Dean's revelation about his father didn't seem that out of left field to me. We know from that episode back in S10 (I think) that John left Dean at that group home for awhile because he was pissed about something that Dean did. (Stealing? Gambling? Can't remember what exactly.) It's also heavily implied that he used his kids, especially Dean, as bait.

But I don't think this was about John Winchester. I feel like it's about Dean, and him feeling guilty about leaving Sam, and wanting Sam to know that he wouldn't just abandon him by choice. (After all, in the flashback of that group home episode, Dean is basically ready never to go back to his Dad so he can have a normal life, until he sees little Sammy in the back seat of the Impala.)

I also think it's an important and interesting moment because for such a long time, Dean was the one who basically shut down any conversation that was remotely negative about their father.

I feel like Dean could go either way. He did sell the change in heart, but I wouldn't be surprised it turns out he's just placating Sam.
posted by litera scripta manet at 8:38 PM on February 9, 2019

Also, that opening scene was brutal. I mean, I knew from the start it was going to be revealed to be a nightmare, but it was just so visceral and terrifying.

I mean, even if it was to save the world, I'm not sure that I could force myself to jump in a box and allow myself to sink to the bottom of the ocean. Especially knowing that I could be stuck there forever with a very angry, vindictive archangel in my head. I mean, giving up your life to save the world is one thing, but committing to being essentially buried alive forever is another.
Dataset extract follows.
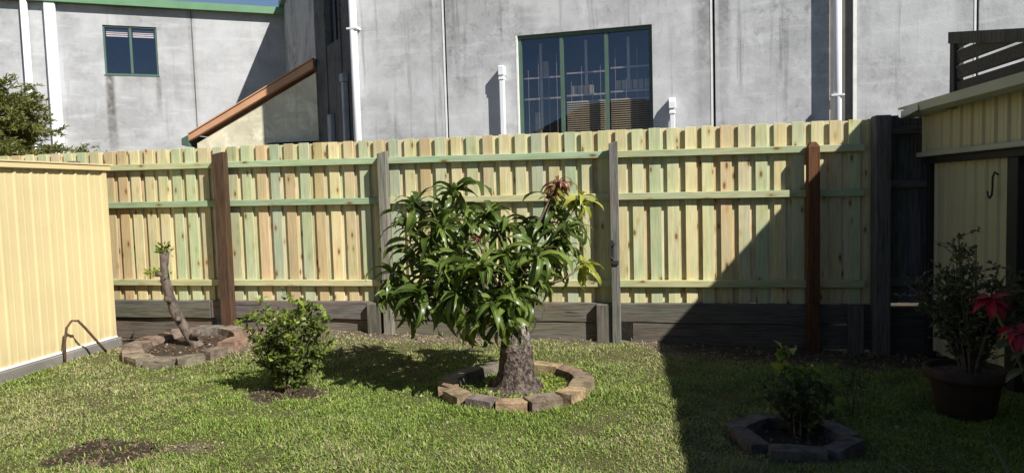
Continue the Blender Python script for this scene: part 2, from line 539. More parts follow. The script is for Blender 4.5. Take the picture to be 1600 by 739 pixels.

Oh, and how strong is this magic box? Will the magic in it keep it from being crushed by the pressure at the bottom of the ocean?
posted by litera scripta manet at 8:44 PM on February 9, 2019 [2 favorites]

Oh hell no, I would not be going in the box. Unlike the Winchesters, us normal people have something called a survival instinct. Of course, I don't have a superhero brother who would move heaven and earth to get me out of that box, either! I feel like if Dean does go in the box, it's just a matter of time before Sam finds some other way to get him out (or he'll kill himself trying), so Dean might as well start trying to come up with new plans if Sam is so absolutely not on board with this one.

Regarding the group home: I think Dean gambled away the money John had left them, and since he couldn't buy food, he tried to steal bread and peanut butter and got caught. The cops took him to the group home as a consequence of the shoplifting, but then John just had him stay there for some extra time because he was mad that Dean had been so irresponsible. It is a crying shame that I can remember all this and yet studying for actual exams is such a struggle.
posted by rue72 at 10:20 PM on February 9, 2019 [2 favorites]


Castiel: I did as you asked. I’ve looked for any possible way to forcibly extract Michael and destroy him. But so far, nothing.
Sam: And what about Rowena?
Castiel: She went through the entire Book of the Damned and found nothing. And I told her to do it again, see if she missed something, and uh… well, the woman has a remarkable command of profanity.


Castiel uses the alias Dr. Novak in this episode. Jimmy Novak was the name of the vessel Castiel possesses.

During a convention panel after the airing of this episode, fans praised Jared Padalecki for his emotional performance in the final scene. Jared then revealed that the scene was extremely difficult for him to film; he couldn't get the lines out or connect the emotion to the characters. After receiving support from Jensen, he was finally able to get the scene done. He described it as "the lowest point" of his career, and stated that it had never happened before and has never happened again since.
posted by orange swan at 11:09 AM on March 24, 2022

That cop was not smart. Nick was just one injured human being with no special powers, and he still let him get loose.

Donatello's nursing home was called the "Happy Daze Nursing Home", heh.